There is a place, a place of unknowing. I’ve been there. The problem is, how do I get there?

Letting Go of Knowing

I need to let go of knowing, of thinking I know; of insisting that I “understand” something in order to position myself in a familiar place. By understanding something I’ve already boxed it in, given it a context of meaning. Closed its possibilities. Most of myself resists unknowing. It rubs against the grain of my ego and in my case, my personality.

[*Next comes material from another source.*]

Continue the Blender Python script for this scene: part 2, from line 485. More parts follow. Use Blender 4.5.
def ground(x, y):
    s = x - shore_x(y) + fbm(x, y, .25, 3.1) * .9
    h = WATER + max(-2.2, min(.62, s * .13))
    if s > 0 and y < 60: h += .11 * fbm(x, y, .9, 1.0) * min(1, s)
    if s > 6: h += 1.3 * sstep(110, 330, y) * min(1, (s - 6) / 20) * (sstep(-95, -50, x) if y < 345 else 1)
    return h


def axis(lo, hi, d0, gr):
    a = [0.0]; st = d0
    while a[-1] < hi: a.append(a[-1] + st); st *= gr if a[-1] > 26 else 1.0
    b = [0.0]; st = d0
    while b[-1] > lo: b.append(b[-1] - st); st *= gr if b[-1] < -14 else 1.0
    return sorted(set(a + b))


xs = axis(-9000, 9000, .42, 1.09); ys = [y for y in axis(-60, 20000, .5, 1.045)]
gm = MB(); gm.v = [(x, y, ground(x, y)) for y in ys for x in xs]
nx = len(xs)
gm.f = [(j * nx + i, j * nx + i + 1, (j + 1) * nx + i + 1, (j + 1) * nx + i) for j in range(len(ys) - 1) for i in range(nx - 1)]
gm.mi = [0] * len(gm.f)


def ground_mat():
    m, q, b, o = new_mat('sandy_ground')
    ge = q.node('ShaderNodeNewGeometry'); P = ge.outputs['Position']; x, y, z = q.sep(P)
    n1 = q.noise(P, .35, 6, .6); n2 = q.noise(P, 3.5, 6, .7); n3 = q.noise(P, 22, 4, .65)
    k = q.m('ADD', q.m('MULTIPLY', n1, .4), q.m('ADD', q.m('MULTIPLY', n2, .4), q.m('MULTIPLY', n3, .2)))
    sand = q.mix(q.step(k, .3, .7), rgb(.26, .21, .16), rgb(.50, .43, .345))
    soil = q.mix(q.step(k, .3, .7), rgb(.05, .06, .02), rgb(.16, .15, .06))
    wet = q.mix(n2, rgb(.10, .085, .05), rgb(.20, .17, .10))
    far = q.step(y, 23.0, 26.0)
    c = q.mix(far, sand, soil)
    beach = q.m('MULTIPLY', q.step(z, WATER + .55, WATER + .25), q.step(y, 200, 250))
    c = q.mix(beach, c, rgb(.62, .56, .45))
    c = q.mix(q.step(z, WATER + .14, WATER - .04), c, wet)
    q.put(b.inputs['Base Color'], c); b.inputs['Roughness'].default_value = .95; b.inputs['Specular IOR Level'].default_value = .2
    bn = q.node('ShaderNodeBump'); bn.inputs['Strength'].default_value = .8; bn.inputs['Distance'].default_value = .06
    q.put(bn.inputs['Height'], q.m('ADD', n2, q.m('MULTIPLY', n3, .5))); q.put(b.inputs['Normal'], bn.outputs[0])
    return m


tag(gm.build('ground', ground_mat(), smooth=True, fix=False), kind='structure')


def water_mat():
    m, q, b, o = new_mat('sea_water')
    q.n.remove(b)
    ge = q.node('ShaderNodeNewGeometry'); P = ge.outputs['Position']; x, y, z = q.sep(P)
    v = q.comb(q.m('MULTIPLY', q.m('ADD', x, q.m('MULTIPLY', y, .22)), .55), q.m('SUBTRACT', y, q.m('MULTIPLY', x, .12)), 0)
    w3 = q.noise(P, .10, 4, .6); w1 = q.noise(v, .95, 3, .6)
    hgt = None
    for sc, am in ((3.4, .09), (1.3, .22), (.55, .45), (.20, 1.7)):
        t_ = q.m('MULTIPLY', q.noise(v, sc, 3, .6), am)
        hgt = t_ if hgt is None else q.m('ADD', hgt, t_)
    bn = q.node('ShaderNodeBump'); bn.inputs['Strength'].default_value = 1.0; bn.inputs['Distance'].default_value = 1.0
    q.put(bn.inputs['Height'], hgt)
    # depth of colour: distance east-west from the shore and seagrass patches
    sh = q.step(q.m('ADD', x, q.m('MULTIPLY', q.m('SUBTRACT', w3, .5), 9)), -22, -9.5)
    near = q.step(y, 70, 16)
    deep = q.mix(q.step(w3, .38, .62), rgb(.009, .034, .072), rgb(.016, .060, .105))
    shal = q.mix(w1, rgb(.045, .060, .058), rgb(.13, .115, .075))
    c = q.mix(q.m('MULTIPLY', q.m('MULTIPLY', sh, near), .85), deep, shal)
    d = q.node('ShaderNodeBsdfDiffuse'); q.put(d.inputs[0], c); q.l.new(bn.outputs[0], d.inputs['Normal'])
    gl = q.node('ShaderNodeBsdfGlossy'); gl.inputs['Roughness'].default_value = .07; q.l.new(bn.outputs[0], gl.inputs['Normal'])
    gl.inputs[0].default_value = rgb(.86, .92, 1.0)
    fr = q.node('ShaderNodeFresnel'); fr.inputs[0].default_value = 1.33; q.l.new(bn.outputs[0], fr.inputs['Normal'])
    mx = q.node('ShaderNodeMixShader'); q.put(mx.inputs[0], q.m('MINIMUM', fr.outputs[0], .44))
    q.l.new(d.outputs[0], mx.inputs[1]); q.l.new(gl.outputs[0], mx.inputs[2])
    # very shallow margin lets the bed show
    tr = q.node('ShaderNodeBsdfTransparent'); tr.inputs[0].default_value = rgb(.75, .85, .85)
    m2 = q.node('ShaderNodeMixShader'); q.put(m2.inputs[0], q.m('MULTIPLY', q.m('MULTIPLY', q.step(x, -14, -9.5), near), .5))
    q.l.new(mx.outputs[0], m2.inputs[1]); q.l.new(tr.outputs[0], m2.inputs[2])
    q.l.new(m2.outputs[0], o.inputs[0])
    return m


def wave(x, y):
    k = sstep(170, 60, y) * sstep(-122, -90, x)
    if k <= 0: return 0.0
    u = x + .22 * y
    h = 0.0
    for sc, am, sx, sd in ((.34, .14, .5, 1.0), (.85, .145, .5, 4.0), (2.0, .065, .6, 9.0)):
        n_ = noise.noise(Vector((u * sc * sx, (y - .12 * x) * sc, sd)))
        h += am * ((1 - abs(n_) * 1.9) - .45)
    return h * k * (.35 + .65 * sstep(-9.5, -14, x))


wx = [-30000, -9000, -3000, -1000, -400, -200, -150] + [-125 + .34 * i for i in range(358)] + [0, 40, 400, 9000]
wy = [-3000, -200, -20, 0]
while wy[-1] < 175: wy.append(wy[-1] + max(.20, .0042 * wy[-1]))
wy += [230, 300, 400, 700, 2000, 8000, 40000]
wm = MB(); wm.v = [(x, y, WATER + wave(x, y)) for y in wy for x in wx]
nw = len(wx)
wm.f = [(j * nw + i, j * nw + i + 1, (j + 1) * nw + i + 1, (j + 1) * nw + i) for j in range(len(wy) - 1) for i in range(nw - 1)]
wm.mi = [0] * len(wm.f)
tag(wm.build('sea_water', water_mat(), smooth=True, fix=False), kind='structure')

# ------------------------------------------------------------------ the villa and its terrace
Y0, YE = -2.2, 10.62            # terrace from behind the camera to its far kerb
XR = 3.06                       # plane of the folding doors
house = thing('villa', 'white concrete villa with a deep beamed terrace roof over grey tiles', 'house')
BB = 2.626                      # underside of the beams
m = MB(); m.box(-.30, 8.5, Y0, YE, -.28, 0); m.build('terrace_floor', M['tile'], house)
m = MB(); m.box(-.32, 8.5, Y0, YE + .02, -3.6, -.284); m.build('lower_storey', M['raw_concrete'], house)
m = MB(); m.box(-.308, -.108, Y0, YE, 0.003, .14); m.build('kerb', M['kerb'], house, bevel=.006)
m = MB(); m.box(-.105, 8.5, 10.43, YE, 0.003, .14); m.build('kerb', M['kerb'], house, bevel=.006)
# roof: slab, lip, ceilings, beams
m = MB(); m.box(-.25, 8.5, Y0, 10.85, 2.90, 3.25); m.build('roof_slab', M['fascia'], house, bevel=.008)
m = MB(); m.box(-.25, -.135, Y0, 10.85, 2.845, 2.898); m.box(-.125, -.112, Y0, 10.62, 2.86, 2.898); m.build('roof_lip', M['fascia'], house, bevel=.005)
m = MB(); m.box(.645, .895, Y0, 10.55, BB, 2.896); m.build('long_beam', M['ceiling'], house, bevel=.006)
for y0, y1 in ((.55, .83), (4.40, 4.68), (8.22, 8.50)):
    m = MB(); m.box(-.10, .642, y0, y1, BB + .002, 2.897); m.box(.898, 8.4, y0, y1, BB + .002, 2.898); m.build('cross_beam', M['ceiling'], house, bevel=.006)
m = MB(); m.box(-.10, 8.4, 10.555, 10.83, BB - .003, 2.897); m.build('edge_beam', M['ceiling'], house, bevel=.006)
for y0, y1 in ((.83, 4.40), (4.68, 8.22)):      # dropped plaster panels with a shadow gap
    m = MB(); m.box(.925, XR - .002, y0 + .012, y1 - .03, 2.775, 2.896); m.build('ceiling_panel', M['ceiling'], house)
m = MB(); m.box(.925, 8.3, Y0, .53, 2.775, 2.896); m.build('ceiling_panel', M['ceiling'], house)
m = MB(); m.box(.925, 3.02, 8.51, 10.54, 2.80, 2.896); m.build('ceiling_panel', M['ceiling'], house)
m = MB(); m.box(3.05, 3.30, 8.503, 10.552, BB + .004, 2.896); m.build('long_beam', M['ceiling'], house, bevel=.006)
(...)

My personality believes that I’m not a quick wit. It compensates by asking questions to find a way to line things up for me to grasp and put them into a box with a label, so I can “understand.” But that kind of understanding isn’t real, it’s just a way of feeling good about myself.

Approaching Not Knowing

Lately I’ve been called to take another approach. The approach of not knowing, of not asking questions. So, I am interested in learning how to enter that place of openness. A place I recognize and know the taste of through Movements. How do I find that place when I’m not in a movements class?

First, I need to want to be there, in that space, enough to remember during my day. In those moments of remembering this wish, perhaps I can remember the taste of that quiet, still, unknowing that I’ve experienced before. Maybe when a question or a comment arises in me, I can use that as a reminding factor to enter that unknowing instead of responding. Maybe by not responding, I can buy a longer moment to go deeper into the stillness and openness of unknowing.

Being There

If I can practice unknowing in myself, perhaps I can include others. What if I practice “not knowing” what someone else thinks? Or what their motivation is? Or what they mean? What if I can remain in my place of quiet, open, unknowing and see what happens? What if I could spend more of my time being there, unknowing—with them?

2 thoughts on “Unknowing, A Place to Be”

  1. In morning exercise last Saturday we were guided to be with that place of being with our nothingness. Strangely I was able to find that place. Going there for a minute in a morning exercise is one thing but it would be difficult to make it into an exercise throughout the day. This may not be what you describe here but is what came to my mind reading it.

    Reply
    • Thanks Sam, that is what I am wondering about being able to work with in moments of the day. Although the flavor for me is more centered on that feeling of not knowing and not “trying” to know. It is certainly similar to the sense of our nothingness.